The first issue is whether the applicant is an interested party, having a locus standi in these proceedings. The application in the present case is riot supported by any affidavit showing how the interest of the applicant is involved. The facts relied upon in support of the application as set out therein, are that such facts are apparent on the face of the proceedings and in particular that no consent judgment is possible in an action in rem. It was taken as granted by the applicant that the applicant who is described as Martin Mosvold and/or Mosvold Nominees is an interested party entitled to make such application.
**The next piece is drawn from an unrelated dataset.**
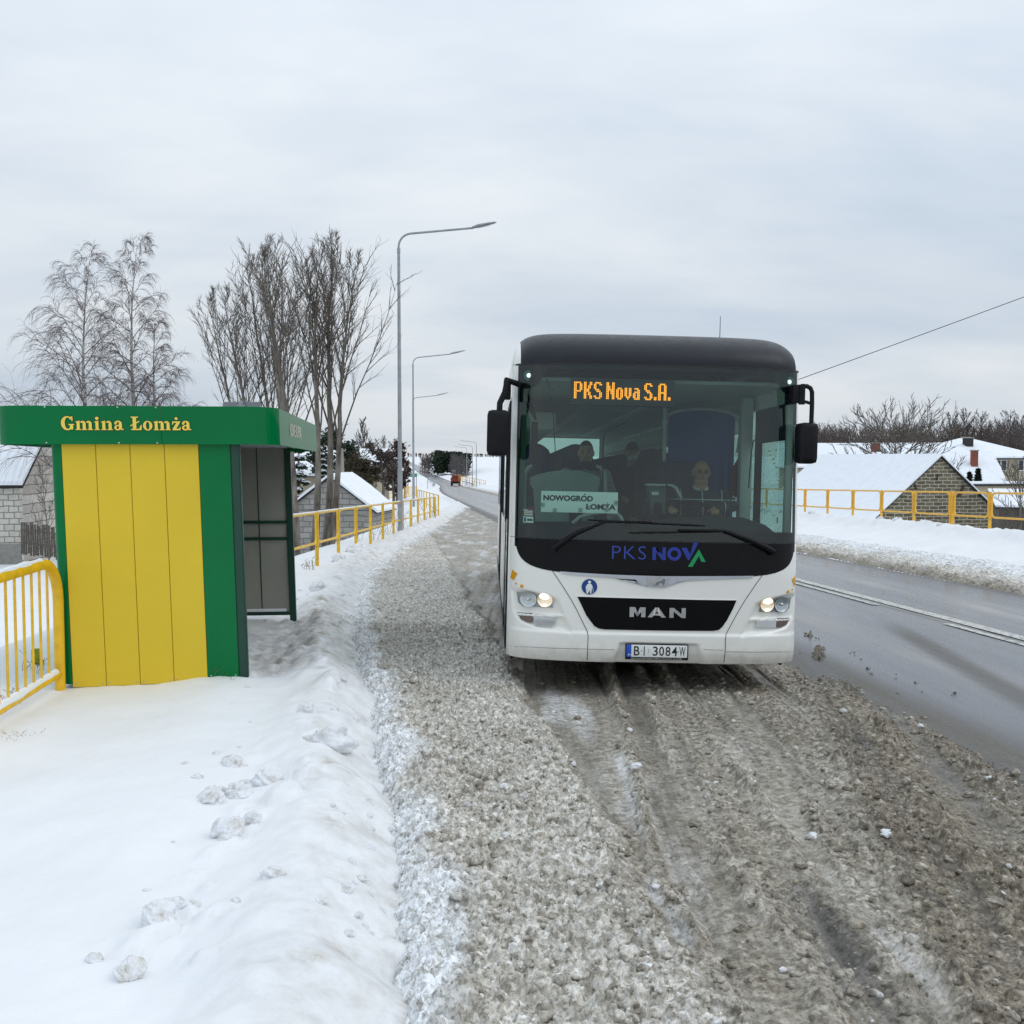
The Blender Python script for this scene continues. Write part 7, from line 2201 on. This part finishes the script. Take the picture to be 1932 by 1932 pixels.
# houses beyond
GH = 'village houses'
q = P(1640, 905, 105); zt = P(1640, 840, 105).z
h1, rf = gable_house('house', 'house with long snowy roof and red chimney behind the bare tree', (q.x + 6.5, q.y - 2, q.z - 1), R(72), 8.5, 15.5, 2.4, zt - q.z + 1.0, M_RENDER, 0.4, 0.18, group=GH)
c = P(1652, 846, 98); li = Matrix.Rotation(-R(72), 4, 'Z') @ (c - Vector((q.x + 6.5, q.y - 2, q.z - 1)))
m = MB(); rz_ = zt - q.z + 1.0
chimney(rf, li.x, li.y, rz_ - 1.6, rz_ + 0.1, 0.85, M_BRICK)
q = P(1862, 905, 100); zt = P(1862, 829, 100).z
q = P(1876, 905, 100)
h2, rf = gable_house('house', 'beige house with hipped snowy roof and dark chimney', (q.x, q.y, q.z - 1), R(10), 9.0, 10, P(1862, 861, 100).z - q.z + 1, zt - q.z + 1, M_RENDER, 0.6, 0.16, group=GH, hip=4.2)
chimney(rf, -1.45, 2.2, 2.6, P(1844, 827, 102).z - q.z + 1, 0.72, M_ROOFDARK)
chimney(rf, 1.5, 7.0, 3.6, zt - q.z + 1.3, 0.6, M_ROOFDARK)
wz_ = P(1800, 880, 100).z - q.z + 1
window(h2, -2.6, -0.06, wz_ + 0.1, 1.3, 1.1); window(h2, 0.6, -0.06, wz_ + 0.1, 1.3, 1.1); window(h2, 3.1, -0.06, wz_ + 0.1, 1.3, 1.1)
q = P(1850, 915, 83); zt = P(1850, 857.5, 83).z
h3, rf = gable_house('house', 'low house with plain snowy roof and small red chimney right of the barn', (q.x + 0.5, q.y, q.z - 1.6), R(80), 9.0, 13.0, 1.4, zt - q.z + 1.6, M_RENDER, 0.4, 0.16, group=GH)
q = P(1838, 866, 81.5)
ch = Vector((q.x, q.y, q.z)); ctop = P(1838, 850.6, 81.5).z - q.z; li = h3.matrix_basis.inverted() @ ch
h3m = Matrix.Translation(h3.location) @ Matrix.Rotation(R(80), 4, 'Z'); li = h3m.inverted() @ ch
chimney(rf, li.x, li.y, li.z - 0.8, li.z + ctop, 0.48, M_BRICK)
q = P(1900, 930, 60)
s4 = thing('low_shed', 'low grey shed with flat snowy roof at the right edge behind the barn', 'shed', (q.x, q.y, q.z - 1.5), (0, 0, R(8)))
za = P(1900, 917, 60).z - q.z + 1.5
m = MB(); m.box((1.5, 1.2, za / 2 - 0.3), (9.5, 2.4, za + 0.6)); m.build('wall', M_RENDER, s4)
m = MB(); m.box((1.5, 1.2, za + 0.06), (9.8, 2.8, 0.10)); r4 = m.build('roof', M_ROOFDARK, s4)
m = MB(); m.box((1.5, 1.2, za + 0.17), (9.75, 2.75, 0.11), bev=0.05); m.build('snow_cover', M_SNOWCAP, r4)
q = P(1905, 985, 44)
s5 = thing('low_shed', 'dark timber lean-to with snowy roof right of the barn, at the railing', 'shed', (q.x + 1.2, q.y + 0.5, q.z - 0.7), (0, 0, R(-20)))
za = P(1915, 960, 44).z - q.z + 0.7
m = MB(); m.box((1.0, 1.5, za / 2 - 0.3), (4.6, 3.0, za + 0.6)); m.build('wall', M_WOODG, s5)
m = MB(); m.box((1.0, 1.4, za + 0.3), (5.0, 3.9, 0.08), rot=Euler((R(9), 0, 0)).to_matrix()); r5 = m.build('roof', M_ROOFDARK, s5)
m = MB(); m.box((1.0, 1.4, za + 0.40), (5.0, 3.9, 0.11), rot=Euler((R(9), 0, 0)).to_matrix(), bev=0.04); m.build('snow_cover', M_SNOWCAP, r5)
# dark clipped thujas in front of the low house
for k, (px, pt, w) in enumerate(((1804, 879, 15), (1829, 887, 16), (1845, 880, 18))):
    q = P(px, 912, 69); b = gz(q.x, q.y); 
    conifer(['slim dark thuja beside the barn ridge, left of three', 'shorter dark thuja in the middle of three by the snowy roof', 'widest dark thuja, right of three by the snowy roof'][k], (q.x, q.y, q.z - 1.0), P(px, pt, 69).z - q.z + 1.0, w * 69 / 1932 / 2, 90 + k, snow=False, name='thuja', group='dark thujas', layers=12)

# ------------------------------------------------------------------ poles and wires
def pole(px, Y, py_top, label, r=0.13, mat=M_CONC, lean=0):
    q = P(px, 950, Y); b = gz(q.x, q.y); t_ = P(px + lean, py_top, Y)
    o = thing('utility_pole', label, 'utility pole', (q.x, q.y, b), group='utility poles')
    m = MB(); m.tube([(0, 0, -0.3), ((t_.x - q.x), 0, t_.z - b)], [r, r * 0.75], 10); m.build('shaft', mat, o)
    m = MB(); m.box((t_.x - q.x, -0.02, t_.z - b - 0.15), (0.5, 0.08, 0.08)); m.build('cross_arm', M_STEEL, o)
    return o
pole(649, 66, 846, 'leaning concrete pole beside the snowy house roof', 0.16, M_CONC, -5)
pole(724.5, 86, 832, 'concrete utility pole behind the barred railing', 0.17)
a, b = P(1180, 834, 30), P(2500, 348, 30)
m = MB(); m.tube([a.lerp(b, k / 10) - Vector((0, 0, 0.05 * math.sin(PI * k / 10))) for k in range(11)], 0.011, 6)
tag(m.build('overhead_cable', M_MATTE, None), 'dark overhead cable sloping across the sky right of the bus', 'cable')

# ------------------------------------------------------------------ signs along the far road
M_SIGNG = simple('green_sign_face', srgb(10, 122, 82), 0.4)
q = P(777, 917, 140); b = gz(q.x, q.y)
s_ = thing('road_sign', 'small green direction sign between the second lamp post and the road', 'sign', (q.x, q.y, b - 0.1))
z0, z1 = P(777, 899.8, 140).z - b + 0.1, P(777, 893.2, 140).z - b + 0.1; w = 20 * 140 / 1932
m = MB(); m.box((0, 0, (z0 + z1) / 2), (w, 0.05, z1 - z0)); f_ = m.build('sign_face', M_SIGNG, s_)
vs_, fs = fit_text('Nowe Kup.  2', -w * 0.42, w * 0.42, z0 + 0.12, z1 - 0.12, offset=0.01)
m = MB(); m.add([(x_, -0.03, y_) for x_, y_, _ in vs_], fs); m.build('lettering', M_STICKW, f_, smooth=0)
for sx_ in (-0.5, 0.62):
    m = MB(); m.cyl((sx_, 0.06, 0), (sx_, 0.06, z1), 0.05, 8); m.build('post', M_STEEL, s_)
def back_sign(px, Y, pyt, pyb, wpx, label, legs):
    q = P(px, 918, Y); b = gz(q.x, q.y)
    o = thing('road_sign', label, 'sign', (q.x, q.y, b - 0.1))
    z1, z0 = P(px, pyt, Y).z - b + 0.1, P(px, pyb, Y).z - b + 0.1; w = wpx * Y / 1932
    m = MB(); m.box((0, 0, (z0 + z1) / 2), (w, 0.05, z1 - z0), bev=0.01); m.build('sign_plate', M_GREYSIGN, o)
    for k in range(legs):
        m = MB(); x_ = 0 if legs == 1 else (-0.35 + 0.7 * k) * w; m.cyl((x_, 0.05, 0), (x_, 0.05, z1), 0.05, 8); m.build('post', M_STEEL, o)
back_sign(806.8, 175, 893.6, 900.4, 9.6, 'grey back of a road sign left of the far road', 1)
back_sign(856.2, 300, 886.6, 889.4, 6.2, 'tiny two-legged sign beyond the orange truck', 2)
# crash barriers along the far road
def guard(pts, label):
    o0 = Vector((pts[0][0], pts[0][1], gz(*pts[0])))
    o = thing('guard_rail', label, 'guard rail', o0)
    m = MB(); m.tube([Vector((x, y, zf(y) + 0.75)) - o0 for x, y in pts], 0.16, 6); m.build('beam', M_STEEL, o)
    for x, y in pts[::2]:
        m = MB(); m.cyl(Vector((x, y, zf(y) - 0.4)) - o0, Vector((x, y, zf(y) + 0.8)) - o0, 0.06, 6); m.build('post', M_STEEL, o)
guard([(xf(y) - 4.4, y) for y in np.linspace(215, 330, 14)], 'grey guard rail along the left edge of the far road')
guard([(xf(y) + 4.6, y) for y in np.linspace(235, 300, 10)], 'grey guard rail right of the orange truck')

# ------------------------------------------------------------------ orange truck driving away
q = P(860.3, 917.7, 262)
tk = thing('truck', 'orange gritting truck driving away on the far road', 'truck', (q.x, q.y, zf(262) + 0.05), (0, 0, R(5)))
M_ORANGE = simple('orange_truck_paint', srgb(146, 60, 40), 0.5, var=0.1)
m = MB(); m.box((0, 3.2, 0.75), (2.1, 6.4, 0.35), bev=0.03); m.build('chassis', M_MATTE, tk)
m = MB(); m.prism([(-1.22, 1.0), (1.22, 1.0), (1.32, 2.0), (-1.32, 2.0)], lambda x, z, d: Vector((x, 4.2 - d, z)), 4.2); hp_ = m.build('hopper', M_ORANGE, tk, smooth=0)
m = MB(); m.box((0, -0.05, 2.0), (2.62, 0.14, 0.16), bev=0.02); m.build('rim', M_ORANGE, hp_)
m = MB(); m.box((0, 2.2, 2.2), (1.2, 2.0, 0.5), bev=0.15); m.build('load', M_WOODD, tk)
m = MB(); m.box((0.2, 5.4, 1.85), (2.35, 1.8, 1.7), bev=0.12); m.build('cab', M_ORANGE, tk)
m = MB(); m.box((0, -0.15, 0.95), (2.2, 0.25, 0.30), bev=0.03); m.build('tail_bar', M_MATTE, tk)
for s in (-1, 1):
    for yy_ in (0.9, 5.2):
        m = MB(); m.tube([(s * 0.75, yy_, 0.5), (s * 1.2, yy_, 0.5)], 0.5, 18); m.build('wheel', M_TYRE, tk)
    m = MB(); m.box((s * 0.85, -0.29, 0.95), (0.28, 0.03, 0.14)); m.build('tail_light', M_RED, tk)

# ------------------------------------------------------------------ clods and chunks of ploughed snow
def clump(x, y, s, seed, label, sink=0.75, flatn=0.7, mat=None, group='chunks of ploughed snow'):
    rng = random.Random(seed)
    bm = bmesh.new(); bmesh.ops.create_icosphere(bm, subdivisions=5, radius=1.0)
    P0 = np.array([v.co[:] for v in bm.verts])
    ox, oy = rng.uniform(0, 50), rng.uniform(0, 50)
    d = 1 + 0.5 * fbm(P0[:, 0] * 1.1 + ox, P0[:, 1] * 1.1 + P0[:, 2] * 1.3 + oy, seed, 4) + 0.22 * fbm(P0[:, 2] * 1.5 + oy, P0[:, 0] * 1.5 - P0[:, 1] + ox, seed + 3, 3) + 0.07 * lumps(P0[:, 0] * 4 + ox, P0[:, 1] * 4 + P0[:, 2] * 4, seed)
    sx_, sy_ = rng.uniform(0.85, 1.3), rng.uniform(0.8, 1.1)
    for v, k in zip(bm.verts, d): v.co = Vector((v.co.x * k * sx_, v.co.y * k * sy_, max(v.co.z * k * flatn, -0.6)))
    m = MB(); m.bm(bm, Matrix.Scale(s, 4))
    o = m.build('snow_chunk', mat or M_CLUMP, None, smooth=75, loc=(x, y, gz(x, y, True) + s * (flatn - sink) * 0.5))
    o.rotation_euler = (rng.uniform(-0.2, 0.2), rng.uniform(-0.2, 0.2), rng.uniform(0, 6))
    return tag(o, label, 'snow chunk', group)
def clump_at(px, py, s_px, seed, label, up=0.28, **kw):
    """where the sight line through px, py meets the snow"""
    Y = 3.0
    for _ in range(400):
        q = P(px, py, Y)
        if q.z <= gz(q.x, q.y): break
        Y *= 1.006
    return clump(q.x, q.y, s_px * Y / 1932 / 2, seed, label, **kw)
for i, (px, py, s, lab) in enumerate((
    (620, 1402, 66, 'long flat snow chunk highest on the bank below the shelter corner'),
    (432, 1580, 60, 'largest craggy snow chunk in the middle of the bank'),
    (478, 1555, 28, 'small snow chunk just right of the largest craggy one'),
    (297, 1756, 60, 'smooth wedge-shaped snow chunk low on the bank'),
    (246, 1842, 50, 'brown-bottomed snow chunk nearest the camera'),
    (178, 1818, 26, 'small snow chunk left of the brown-bottomed one'),
    (450, 1500, 40, 'rounded chunk above the largest craggy one'),
    (400, 1515, 44, 'low ragged chunk left of the rounded one'),
    (505, 1478, 46, 'dirty broken chunk in the middle of the row'),
    (440, 1447, 36, 'pale slab-like chunk at the upper end of the row'),
    (578, 1345, 34, 'pale chunk up the bank nearest the shelter'),
    (515, 1648, 34, 'round chunk alone on the right flank of the bank'),
    (330, 1718, 44, 'half-buried chunk behind the wedge-shaped one'),
    (642, 1058, 26, 'upright chunk at the foot of the railing behind the shelter'),
    (669, 1042, 30, 'larger dirty chunk beside the railing, right of the upright one'),
    (600, 1112, 28, 'low chunk on the bank beside the shelter\'s far wall'))):
    clump_at(px, py, s * 1.2, 200 + i, lab, sink=0.68, flatn=0.78)
t = NT('slush_lump'); co = t.coord(); t.set(Base_Color=t.ramp(t.noise(co, 18, 5, 0.7), [(0.34, (0.10, 0.08, 0.058)), (0.52, (0.30, 0.265, 0.21)), (0.68, (0.55, 0.52, 0.46))]), Roughness=0.5); M_SLLUMP = t.m
rng = random.Random(9)
k = 0
for i in range(64):
    Y = 3.6 * (16 / 3.6) ** rng.random()
    xb_ = float(xedge(np.array([Y]))[0])
    side = rng.random() < 0.6
    x = xb_ - (0.38 + rng.gauss(0, 0.07) if side else 1.05 + rng.gauss(0, 0.14))
    brown = False
    clump(x, Y, rng.uniform(0.008, 0.017) if brown else rng.uniform(0.012, 0.032), 300 + i, 'small dirty snow crumb scattered along the bank', group='crumbs along the snow bank', mat=M_SLLUMP if brown else None)
for i in range(70):
    Y = 3.3 * (9 / 3.3) ** rng.random()
    x = rng.uniform(float(xedge(np.array([Y]))[0]) + 0.2, xf(Y) - HALF - 0.3)
    if 8.0 < Y: continue
    hh = float(slush_h(np.array([x]), np.array([Y]))[0][0]) + zf(Y)
    o = clump(x, Y, rng.uniform(0.012, 0.034), 400 + i, 'lump of icy slush lying in the lay-by', group='lumps in the slush', mat=M_SLLUMP if i % 9 else None)
    o.location.z = hh + 0.008
for i in range(14):
    Y = rng.uniform(20, 42); x = xf(Y) + HALF + 3.7 + rng.gauss(0, 0.2)
    clump(x, Y, rng.uniform(0.07, 0.16), 500 + i, 'dirty snow chunk on the ridge below the far railing', group='chunks below the far railing')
The respondent-plaintiff by his opposition raised the objection that the applicant has no locus standi in these proceedings. Notwithstanding such objection, the applicant failed to file nay affidavit disclosing his interest entitling him to apply to have the said judgment set aside and nothing has been proved at the hearing as to the legitimate interest of the applicant. It is well settled that a person whether a party or not in the proceedings can apply to have a judgment set aside provided he has or can acquire a locus standi in the proceedings (vide Notes in the Annual Practice 1960 at p. 615 supra). In the present case, the applicant has not established that he is a person interested in the proceedings and what is the nature of his interest entitling him to intervene to have the judgment set aside. Therefore, he has no locus standi entitling him to make this application. For this reason, the application fails.

Having found as above, I consider it unnecessary to go into the merits of the application.

In the result, the application is dismissed with costs in favour of the respondent-plaintiff and the interveners (plaintiffs in Action No. 58/82) against the applicant.

Costs to be assessed by the Registrar.

Application dismissed. Order for costs as above.